Jesus does not avoid politics, but Jesus always, when confronted with what was truly a political question, goes deeper. Jesus always says, “Wait a minute.”

“Is it OK to pay taxes to Caesar or not.”

“Show me a coin. Whose inscription is on that?”

“Well, Caesar’s.”

He said, “Render unto Caesar that which is Caesars and unto God that which is God’s.”

See that’s a deeper issue. What are the commitments in your life? What are the priorities in the ways that you would give honor and homage? Who is first in your life? He always goes deeper. He says that the most important questions are not about the politics of the day but about my heart, your heart.

So we are roughly a year away from an election, and sometime in the next year, I will try to work up the nerve to come back and preach the other half of this sermon. But I want to offer a challenge to you.
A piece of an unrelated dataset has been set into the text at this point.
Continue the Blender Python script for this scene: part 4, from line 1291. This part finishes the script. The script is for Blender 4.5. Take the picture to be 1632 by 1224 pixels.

Whenever you turn on the television and someone is yelling at another person about politics or whenever you get an e-mail in which someone is bashing one side or the other or lifting another side up, use it as a reminder that people were always trying to get Jesus involved in these things and Jesus always recognized that it was a lot easier to talk about these things than it was to talk about this right here [pointing to heart]. Use it as a reminder to just say, “Is my relationship with Christ everything it needs to be today? I’ll deal with politics later.”